La muerte es un misterio. Es algo extraño porque si bien varias culturas la tienen como su centro, los vivos no saben nada de nada. Sólo se conoce lo que se ha perdido. El dolor que provoca la ausencia del ser querido. Después viene la resignación. Y más tarde, si persiste el amor, el recuerdo. Eso es lo que de verdad se conoce. Lo demás es pura imaginación. Nadie vuelve para contarlo. Ni siquiera Víctor Sueiro. Cuando el hombre tomó conciencia de ese abismo, se disparó la fantasía del regreso posible.
La literatura visitó el tema hasta el cansancio. Para las religiones no hay nada que discutir: hay otra vida con premios y castigos. Lo que se dice una promesa asegurada. En mi caso trato de reemplazar mi poca fe por un deseo poderoso. Ojalá sea como dicen. Ojalá volvamos a vernos.
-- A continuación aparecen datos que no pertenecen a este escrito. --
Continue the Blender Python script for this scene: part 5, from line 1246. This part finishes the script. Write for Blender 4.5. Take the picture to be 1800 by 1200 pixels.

A pesar de mis reparos, visito a mis muertos. No voy tanto como mi padre querría, pero voy. Tampoco estoy seguro de que estén allí los que están allí, pero voy. Es un punto de referencia. Mi padre está en un cementerio tipo jardín, cerca del aeropuerto de Fisherton. Un lindo lugar con árboles que él no puede apreciar. Le llevo flores y coñac para hacer más amable nuestra conversación. Lo extraño.
Mi madre y mis abuelos están en el cementerio El Salvador de Rosario, en el Parque de la Independencia. El lugar es un amasijo arquitectónico que contiene algunas esculturas del genial Lucio Fontana. En la actualidad está siendo intervenido artísticamente por otro talento rosarino, Dante Taparelli, quien intenta poner belleza y memoria en acción donde sólo hay cemento gris y frío. Siempre descubro lo mismo: mi mamá era muy linda.
Cuando voy a El Salvador visito al poeta Antonio Montesanto. Él está de este lado, vivito y silbando, ya que se dedica a cuidar el panteón de Unione y Benevolenza. Cuida las tumbas y escribe. Cuida las tumbas y escucha música. Una vez me contó que se relacionaba con los muertos por las miradas de las fotos en los nichos.
“Con algunos tengo mejor onda, y los cuido mejor”, me contó. A Antonio le debo un libro maravilloso: El pueblo que se vendió. Su autor es Alfonso Zapater, un español casi desconocido en la Argentina.
El libro tiene alguna conexión con las historias de Juan Rulfo, pero en el caso de Zapater, los vivos son los que reclaman. Todo ocurre en Urbecia, un pequeño pueblito de la España profunda, que se va quedando sin habitantes, hasta que los últimos deciden vender su propiedades y lo abandonan.
El lugar se convierte en una estancia alambrada y custodiada por hombres armados. Allí se queda trabajando Damián. Una tía suya muy anciana lo visita todos los días y le pide que le devuelva a su amado esposo enterrado en el lugar. El joven realiza, en secreto, una tarea reparadora: le va entregando el muerto a la tía, hueso por hueso, para que no lo descubran. “La tía Rosenda metió los huesos en un saco de arpillera y se los cargó al hombro, andando, dijo, y se marchó con la muerte a cuestas…”
En el Norte argentino, en la zona andina, en México, en los Balcanes y en otros sitios del planeta, se convida con alguna bebida a los muertos. Se dejan las copas llenas, las vasijas. Es un gesto. Igual que éste.